Stated task:
Reproduce the full listing that appears beneath this instruction exactly.

Data extract:
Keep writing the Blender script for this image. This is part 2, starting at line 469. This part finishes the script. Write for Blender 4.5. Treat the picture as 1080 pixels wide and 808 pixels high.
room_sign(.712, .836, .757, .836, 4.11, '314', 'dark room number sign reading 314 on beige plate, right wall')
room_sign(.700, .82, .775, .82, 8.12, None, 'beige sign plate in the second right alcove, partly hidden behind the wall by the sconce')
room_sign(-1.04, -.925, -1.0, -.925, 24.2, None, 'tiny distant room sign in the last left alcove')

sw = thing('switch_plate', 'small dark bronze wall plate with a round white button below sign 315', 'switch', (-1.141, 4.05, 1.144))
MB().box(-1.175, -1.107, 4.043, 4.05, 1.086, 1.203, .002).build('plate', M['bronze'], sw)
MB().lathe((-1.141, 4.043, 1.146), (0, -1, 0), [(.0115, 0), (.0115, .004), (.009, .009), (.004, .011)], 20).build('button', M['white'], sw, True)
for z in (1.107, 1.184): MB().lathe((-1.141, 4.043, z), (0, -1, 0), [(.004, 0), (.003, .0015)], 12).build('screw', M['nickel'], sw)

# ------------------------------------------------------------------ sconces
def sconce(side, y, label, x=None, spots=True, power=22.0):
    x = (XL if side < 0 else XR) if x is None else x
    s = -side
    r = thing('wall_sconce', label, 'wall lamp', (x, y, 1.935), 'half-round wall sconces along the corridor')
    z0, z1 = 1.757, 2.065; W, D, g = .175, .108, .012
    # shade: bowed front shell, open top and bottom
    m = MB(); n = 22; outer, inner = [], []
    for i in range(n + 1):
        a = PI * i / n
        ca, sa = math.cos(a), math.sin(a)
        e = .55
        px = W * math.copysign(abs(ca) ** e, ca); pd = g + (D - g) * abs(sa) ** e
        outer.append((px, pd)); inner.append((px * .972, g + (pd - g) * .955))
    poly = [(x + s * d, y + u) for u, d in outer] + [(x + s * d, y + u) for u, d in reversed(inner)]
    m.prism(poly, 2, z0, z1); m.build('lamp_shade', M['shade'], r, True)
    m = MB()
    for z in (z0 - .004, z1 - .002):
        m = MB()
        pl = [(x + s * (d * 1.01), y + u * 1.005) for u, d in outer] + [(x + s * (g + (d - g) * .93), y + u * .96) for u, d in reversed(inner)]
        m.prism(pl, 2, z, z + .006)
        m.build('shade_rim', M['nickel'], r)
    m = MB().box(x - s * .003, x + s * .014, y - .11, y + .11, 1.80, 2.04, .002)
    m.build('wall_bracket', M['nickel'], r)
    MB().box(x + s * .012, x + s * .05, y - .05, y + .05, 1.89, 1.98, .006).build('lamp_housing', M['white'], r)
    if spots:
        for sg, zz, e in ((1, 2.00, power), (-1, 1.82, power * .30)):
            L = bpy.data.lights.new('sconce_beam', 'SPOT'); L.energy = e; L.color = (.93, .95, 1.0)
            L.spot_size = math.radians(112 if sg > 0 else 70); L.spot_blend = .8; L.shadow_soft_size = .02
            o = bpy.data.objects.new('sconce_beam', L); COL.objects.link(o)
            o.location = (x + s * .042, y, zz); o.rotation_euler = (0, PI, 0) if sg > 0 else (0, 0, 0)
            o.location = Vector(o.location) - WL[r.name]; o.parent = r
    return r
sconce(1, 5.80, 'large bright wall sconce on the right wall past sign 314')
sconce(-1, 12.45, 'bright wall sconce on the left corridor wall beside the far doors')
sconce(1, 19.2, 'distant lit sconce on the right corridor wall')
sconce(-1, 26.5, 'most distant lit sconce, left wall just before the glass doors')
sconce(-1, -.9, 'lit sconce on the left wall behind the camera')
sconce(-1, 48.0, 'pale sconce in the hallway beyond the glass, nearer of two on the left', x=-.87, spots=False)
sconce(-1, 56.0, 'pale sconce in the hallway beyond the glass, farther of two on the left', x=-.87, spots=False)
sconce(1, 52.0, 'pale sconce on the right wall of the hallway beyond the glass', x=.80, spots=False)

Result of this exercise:
Keep writing the Blender script for this image. This is part 2, starting at line 469. This part finishes the script. Write for Blender 4.5. Treat the picture as 1080 pixels wide and 808 pixels high.
room_sign(.712, .836, .757, .836, 4.11, '314', 'dark room number sign reading 314 on beige plate, right wall')
room_sign(.700, .82, .775, .82, 8.12, None, 'beige sign plate in the second right alcove, partly hidden behind the wall by the sconce')
room_sign(-1.04, -.925, -1.0, -.925, 24.2, None, 'tiny distant room sign in the last left alcove')

sw = thing('switch_plate', 'small dark bronze wall plate with a round white button below sign 315', 'switch', (-1.141, 4.05, 1.144))
MB().box(-1.175, -1.107, 4.043, 4.05, 1.086, 1.203, .002).build('plate', M['bronze'], sw)
MB().lathe((-1.141, 4.043, 1.146), (0, -1, 0), [(.0115, 0), (.0115, .004), (.009, .009), (.004, .011)], 20).build('button', M['white'], sw, True)
for z in (1.107, 1.184): MB().lathe((-1.141, 4.043, z), (0, -1, 0), [(.004, 0), (.003, .0015)], 12).build('screw', M['nickel'], sw)

# ------------------------------------------------------------------ sconces
def sconce(side, y, label, x=None, spots=True, power=22.0):
    x = (XL if side < 0 else XR) if x is None else x
    s = -side
    r = thing('wall_sconce', label, 'wall lamp', (x, y, 1.935), 'half-round wall sconces along the corridor')
    z0, z1 = 1.757, 2.065; W, D, g = .175, .108, .012
    # shade: bowed front shell, open top and bottom
    m = MB(); n = 22; outer, inner = [], []
    for i in range(n + 1):
        a = PI * i / n
        ca, sa = math.cos(a), math.sin(a)
        e = .55
        px = W * math.copysign(abs(ca) ** e, ca); pd = g + (D - g) * abs(sa) ** e
        outer.append((px, pd)); inner.append((px * .972, g + (pd - g) * .955))
    poly = [(x + s * d, y + u) for u, d in outer] + [(x + s * d, y + u) for u, d in reversed(inner)]
    m.prism(poly, 2, z0, z1); m.build('lamp_shade', M['shade'], r, True)
    m = MB()
    for z in (z0 - .004, z1 - .002):
        m = MB()
        pl = [(x + s * (d * 1.01), y + u * 1.005) for u, d in outer] + [(x + s * (g + (d - g) * .93), y + u * .96) for u, d in reversed(inner)]
        m.prism(pl, 2, z, z + .006)
        m.build('shade_rim', M['nickel'], r)
    m = MB().box(x - s * .003, x + s * .014, y - .11, y + .11, 1.80, 2.04, .002)
    m.build('wall_bracket', M['nickel'], r)
    MB().box(x + s * .012, x + s * .05, y - .05, y + .05, 1.89, 1.98, .006).build('lamp_housing', M['white'], r)
    if spots:
        for sg, zz, e in ((1, 2.00, power), (-1, 1.82, power * .30)):
            L = bpy.data.lights.new('sconce_beam', 'SPOT'); L.energy = e; L.color = (.93, .95, 1.0)
            L.spot_size = math.radians(112 if sg > 0 else 70); L.spot_blend = .8; L.shadow_soft_size = .02
            o = bpy.data.objects.new('sconce_beam', L); COL.objects.link(o)
            o.location = (x + s * .042, y, zz); o.rotation_euler = (0, PI, 0) if sg > 0 else (0, 0, 0)
            o.location = Vector(o.location) - WL[r.name]; o.parent = r
    return r
sconce(1, 5.80, 'large bright wall sconce on the right wall past sign 314')
sconce(-1, 12.45, 'bright wall sconce on the left corridor wall beside the far doors')
sconce(1, 19.2, 'distant lit sconce on the right corridor wall')
sconce(-1, 26.5, 'most distant lit sconce, left wall just before the glass doors')
sconce(-1, -.9, 'lit sconce on the left wall behind the camera')
sconce(-1, 48.0, 'pale sconce in the hallway beyond the glass, nearer of two on the left', x=-.87, spots=False)
sconce(-1, 56.0, 'pale sconce in the hallway beyond the glass, farther of two on the left', x=-.87, spots=False)
sconce(1, 52.0, 'pale sconce on the right wall of the hallway beyond the glass', x=.80, spots=False)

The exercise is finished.